The final large block of hours requested is 25 hours for preparation of oral argument and oral argument. As pointed out in Suzuki, supra, this number of hours to prepare for oral argument in a case with which counsel is thoroughly familiar is excessive. The hours are reduced to 15, including one hour for argument.

Other hours requested were spent reviewing the record, court rules and appellants' brief. Those are reduced from 7 to 5 hours and the 2.25 hours spent on two motions for enlargement of time to file plaintiffs' brief are disallowed. It appears from plaintiffs' affidavit that the defendants also filed such motions for extension of time under an understanding with plaintiffs. Therefore, those hours should not be awarded against defendants.

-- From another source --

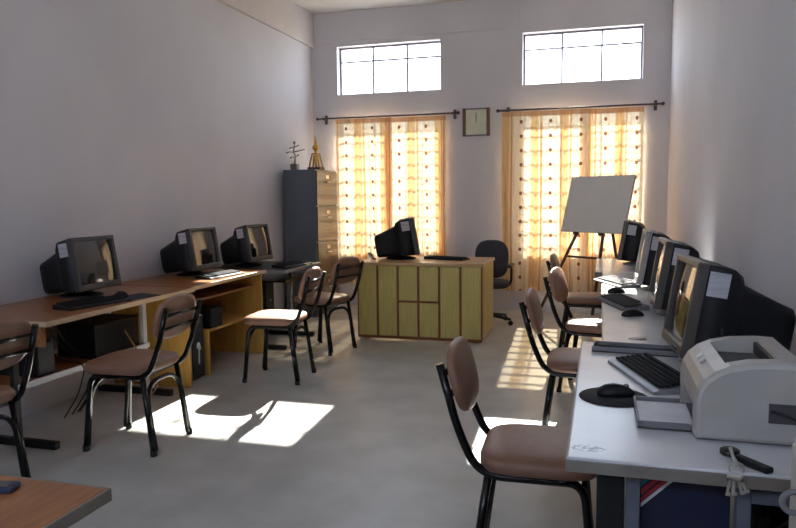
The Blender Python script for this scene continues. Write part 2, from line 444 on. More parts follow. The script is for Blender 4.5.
f.lathe([(.046, .17), (.046, .178), (.012, .185), (.012, .20), (.03, .225), (.034, .25), (.016, .275), (.010, .33), (.003, .36)], seg=16)
f.build('column', 'gold', t)
MB().lathe([(.006, .03), (.014, .06), (.02, .10), (.012, .13), (.016, .145), (.004, .165)], seg=14).build('figure', 'gold', t)

# ------------------------------------------------------------------ teacher's desk
c = thing('teacher_desk', 'long olive panelled teacher desk with brown strips below the windows', 'desk', (-1.65, 6.33, 0))
W = 1.22; D = .70; HX2 = W / 2
MB().b2((-HX2, .012, .03), (HX2, .03, .725)).b2((-HX2, .03, .03), (-HX2 + .02, D, .725)).b2((HX2 - .02, .03, .03), (HX2, D, .725)).build('carcass', 'mould', c)
MB().b2((-HX2 - .015, -.015, .725), (HX2 + .015, D + .02, .755), .004).build('desk_top', 'desktop', c)
e = [-HX2 + i * W / 6 for i in range(7)]
for i in range(6):
    a, b = e[i] + .011, e[i + 1] - .011
    if i in (2, 3):
        MB().b2((a, 0, .045), (b, .013, .372)).build('panel', 'olive', c); MB().b2((a, 0, .392), (b, .013, .722)).build('panel', 'olive', c)
    else: MB().b2((a, 0, .045), (b, .013, .722)).build('panel', 'olive', c)
f = MB()
for x in e: f.b2((max(x - .010, -HX2), -.005, .03), (min(x + .010, HX2), .012, .725), .002)
f.b2((e[2], -.004, .374), (e[4], .012, .390), .002); f.b2((-HX2, -.006, .018), (HX2, .012, .044), .002)
f.build('moulding', 'mould', c)
for sx in (-1, 1):
    MB().b2((sx * HX2, .03, .045), (sx * (HX2 + .006), D - .03, .722), .002).build('side_panel', 'olive', c)
for sx in (-1, 1): MB().b2((sx * (HX2 - .05), .05, 0), (sx * (HX2 - .10), .12, .031)).b2((sx * (HX2 - .05), D - .1, 0), (sx * (HX2 - .10), D - .03, .031)).build('foot', 'mould', c)

# ------------------------------------------------------------------ crt monitors
def rrect(x, hw, z0, z1, r=.03, n=4):
    """rounded rectangle in the y-z plane at depth x"""
    q = []
    for cy, cz, a0 in ((hw - r, z1 - r, 0), (-hw + r, z1 - r, 90), (-hw + r, z0 + r, 180), (hw - r, z0 + r, 270)):
        for k in range(n + 1):
            a = R(a0 + 90 * k / n); q.append((x, cy + r * math.cos(a), cz + r * math.sin(a)))
    return q
def make_monitor(label, side, bez, tilt=9.0):
    t = thing('crt_monitor', label, 'monitor', (0, 0, 0), 0, 'black tube computer monitors')
    T = Matrix.Translation((.17, 0, .055)) @ Matrix.Rotation(R(-tilt), 4, 'Y')
    h, w = .348, .19
    MB().loft([rrect(-.035, w - .002, .001, h - .002, .012), rrect(-.13, w - .004, .006, h - .010, .018), rrect(-.165, w - .022, .012, h - .03, .035), rrect(-.18, w - .035, .014, h - .06, .04),
               rrect(-.31, w - .052, .016, h - .105, .04), rrect(-.360, w - .060, .020, h - .120, .035), rrect(-.372, w - .072, .035, h - .135, .03)], True, T).build('housing', 'housing', t)
    b = MB(); bw = .026
    b.b2((-.04, -w, h - bw), (0, w, h), .006, T); b.b2((-.04, -w, 0), (0, w, .042), .006, T)
    b.b2((-.04, -w, .03), (-.001, -w + bw, h - .01), .005, T); b.b2((-.04, w - bw, .03), (-.001, w, h - .01), .005, T)
    o = b.build('bezel', bez, t)
    for k in range(4): MB().b2((-.002, .04 + k * .022, .012), (.003, .052 + k * .022, .020), .001, T).build('button', 'black', o)
    V = []; F = []; n = 12
    for j in range(n + 1):
        for i in range(n + 1):
            u, v = i / n * 2 - 1, j / n * 2 - 1
            V.append((-.024 + .016 * (1 - .55 * u * u - .45 * v * v), u * (w - bw + .004), .038 + (h - bw - .036) * j / n))
    for j in range(n):
        for i in range(n): F.append((j * (n + 1) + i, j * (n + 1) + i + 1, (j + 1) * (n + 1) + i + 1, (j + 1) * (n + 1) + i))
    MB().add(V, F, True, T).build('screen', 'screen', t)
    ys = side * (w - .0035)
    MB().b2((-.115, ys, .235), (-.045, ys + side * .0025, .322), 0, T).build('sticker', 'sticker', t)
    MB().lathe([(.13, 0), (.135, .004), (.13, .012), (.07, .024), (.055, .035)], (0, 0, 0), 28).build('base', 'black' if bez == 'bezeldark' else 'stand', t)
    MB().lathe([(.05, .03), (.075, .045), (.09, .060), (.09, .085)], (0, 0, 0), 24).build('swivel_neck', 'black', t)
    return t
def put_monitor(src, x, y, z, yaw, label, first=False):
    """x, y = bottom centre of the picture-tube front"""
    a = R(yaw); loc = (x - .17 * math.cos(a), y - .17 * math.sin(a), z)
    if first:
        src.location = loc; src.rotation_euler = (0, 0, a); src['label'] = label; return src
    return dup(src, loc, a, label)
TT = .75
mL = make_monitor('', -1, 'bezeldark')
put_monitor(mL, -3.15, 3.82, TT, -3, 'black tube monitor at the near end of the left wall, by a keyboard and mouse', True)
put_monitor(mL, -3.115, 5.085, TT, -2, 'black tube monitor on the sunlit wooden desk along the left wall')
put_monitor(mL, -3.07, 5.95, .74, -5, 'black tube monitor on the small black table next to the filing cabinet')
put_monitor(mL, -1.775, 6.80, .755, 14, 'black tube monitor seen from behind on the olive teacher desk').scale = (1.14, 1.14, 1.06)
mR = make_monitor('', 1, 'bezel')
put_monitor(mR, .262, 2.79, TT, 185, 'large black tube monitor just behind the printer on the right', True)
put_monitor(mR, .262, 3.895, TT, 181, 'black tube monitor behind the black mouse on the second white table')
put_monitor(mR, .165, 6.60, TT, 174, 'farthest black tube monitor of the right row, beside the whiteboard')
mP = make_monitor('', 1, 'bezelsheen')
put_monitor(mP, .228, 4.86, TT, 180, 'black tube monitor with sheen painted into its front frame in the right row', True)

# ------------------------------------------------------------------ tables on the right
def right_table(x0, x1, y0, y1, label, top='whitetop', legs=None):
    t = thing('computer_table', label, 'table', (0, 0, 0), 0, 'white topped computer tables along the right wall')
    MB().b2((x0, y0, .722), (x1, y1, .75), .004).build('table_top', M[top] if isinstance(top, str) else top, t)
    MB().b2((x0 - .004, y0 - .004, .713), (x1, y0 + .001, .7435), .002).b2((x0 - .004, y0, .713), (x0 + .001, y1, .7435), .002).build('edge_band', 'edgegrey', t)
    for xx in legs or (x0 + .145, x1 - .05):
        for yy in (y0 + .05, y1 - .05):
            MB().b2((xx - .016, yy - .016, 0), (xx + .016, yy + .016, .722)).build('leg', 'greymetal', t)
    MB().b2(((legs or [x0 + .17])[-1], y0 + .04, .66), (x1 - .04, y0 + .06, .715)).b2((x0 + .17, y1 - .06, .66), (x1 - .07, y1 - .04, .715)).b2((x1 - .06, y0 + .08, .66), (x1 - .04, y1 - .08, .715)).build('apron', 'greymetal', t)
    return t
t1 = right_table(-.068, .715, 1.695, 3.085, 'nearest white topped table carrying the printer on the right', 'scuffed', [.088, .335])
MB().b2((.002, 1.735, 0), (.068, 2.10, .72)).build('cable_duct', 'black', t1)
t2 = right_table(.02, .715, 3.095, 4.495, 'second white topped table with the black mouse and oval mark')
MB().lathe([(.037, 0), (.037, .0008)], (0, 0, 0), 24, Matrix.Translation((.165, 3.19, .75)) @ Matrix.Diagonal((1, 1.0, 1, 1))).build('oval_mark', 'mark', t2)
right_table(.02, .715, 4.505, 5.90, 'third white topped table in the sunlight under the monitor with the painted sheen')
right_table(-.03, .715, 5.915, 7.12, 'farthest white topped table beside the easel')

# ------------------------------------------------------------------ keyboards and mice
def make_keyboard(body, caps, label):
    t = thing('keyboard', label, 'keyboard', (0, 0, 0), 0, 'computer keyboards')
    L, D = .44, .155
    prof = [(-D / 2, 0), (D / 2, 0), (D / 2, .026), (D / 2 - .012, .030), (-D / 2 + .02, .016), (-D / 2, .010)]
    MB().loft([[(-L / 2, x, z) for x, z in prof], [(L / 2, x, z) for x, z in prof]], False).build('case', body, t)
    kx = (L - .03) / 20; rows = 6
    def block(c0, c1, r0, r1):
        m = MB()
        for r in range(r0, r1):
            for cc in range(c0, c1):
                y = -D / 2 + .032 + r * .0195 + (.006 if r == 5 else 0); z = .017 + (y + D / 2 - .02) * .115
                if r == 0 and 4 <= cc <= 8:
                    if cc == 4: m.box((-L / 2 + .015 + kx * 6.5, y, z + .004), (kx * 4.9, .0165, .008), .0015)
                    continue
                m.box((-L / 2 + .015 + kx * (cc + .5), y, z + .004), (kx * .84, .0165, .008), .0015)
        return m
    block(0, 13, 0, 6).build('letter_keys', caps, t); block(13, 16, 0, 6).build('arrow_keys', caps, t); block(16, 20, 0, 5).build('number_keys', caps, t)
    return t
kd = make_keyboard('black', 'keycap', ''); 
def put_kb(src, x, y, z, rz, label, first=False):
    if first: src.location = (x, y, z); src.rotation_euler = (0, 0, R(rz)); src['label'] = label; return src
    return dup(src, (x, y, z), R(rz), label)
# local +y is the far edge of a keyboard; on the left row it points to -x, on the right row to +x
put_kb(kd, -2.955, 3.50, TT, 78, 'black keyboard in front of the nearest monitor on the left', True)
put_kb(kd, -2.98, 5.02, TT, 84, 'dark keyboard before the monitor on the sunlit wooden desk')
put_kb(kd, -2.80, 6.02, .74, 80, 'black keyboard on the small black table near the filing cabinet')
put_kb(kd, -1.46, 6.74, .755, 162, 'black keyboard lying on the olive teacher desk')
ks = make_keyboard('kbsilver', 'keycap', '')
put_kb(ks, .178, 2.525, TT, -72, 'silver and black keyboard beside the printer', True)
kg = make_keyboard('kbgrey', 'keycaplt', '')
put_kb(kg, .125, 4.17, TT, -72, 'pale keyboard by the black mouse on the second white table', True)
put_kb(kg, .115, 5.13, TT, -66, 'pale keyboard on the sunlit third white table')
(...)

In addition, plaintiffs are awarded, as part of reasonable attorneys' fees, $621.50 as reimbursement for travel costs from San Francisco to Honolulu for oral argument.

Accordingly, IT IS HEREBY ORDERED that plaintiffs' first supplemental petition for award of attorneys' fees is GRANTED and reasonable attorneys' fees of $6877.50 are awarded to Sierra Club Legal Defense Fund and $165.00 to William S. Hunt and expenses of $638.68 to the Sierra Club Legal Defense Fund.

IT IS FURTHER ORDERED that plaintiffs' second supplemental petition for attorneys' fees on appeal is GRANTED and reasonable attorneys' fees of $9350.00 and expenses of $621.50 are awarded to the Sierra Club Legal Defense Fund.

NOTES

[1] The figure reached by multiplying a reasonable hourly rate by a reasonable number of hours is the "lodestar" in the terminology applied by the Third Circuit Court of Appeals. See Lindy Bros. Bldrs. v. American Radiator & Standard Corp., 540 F.2d 102, 112 (3d Cir. 1976).

[2] Some of the Johnson criteria are not relevant to a determination of a reasonable fee in this case. See Kessler v. Associates Financial Services, Co., Etc., 639 F.2d 498, 500, n.1 (9th Cir. 1981).

[3] Plaintiffs submitted a copy of their Ninth Circuit brief along with the petition for fees. The oral argument was held in the United States District Court for the District of Hawaii.

[4] This assessment is supported by the fact that plaintiffs first prepared and filed an oversized (70-page) brief even though the Ninth Circuit had not acted on plaintiffs' motion to file an oversized brief. The Ninth Circuit clerk rejected the brief and, after the motion was denied, plaintiffs filed a 50-page brief in accordance with the rules. Though plaintiffs did not request compensation for the additional hours spent reducing the size of the brief, one factor used in reducing the total number of hours requested for brief preparation is the extra time spent writing an oversized brief.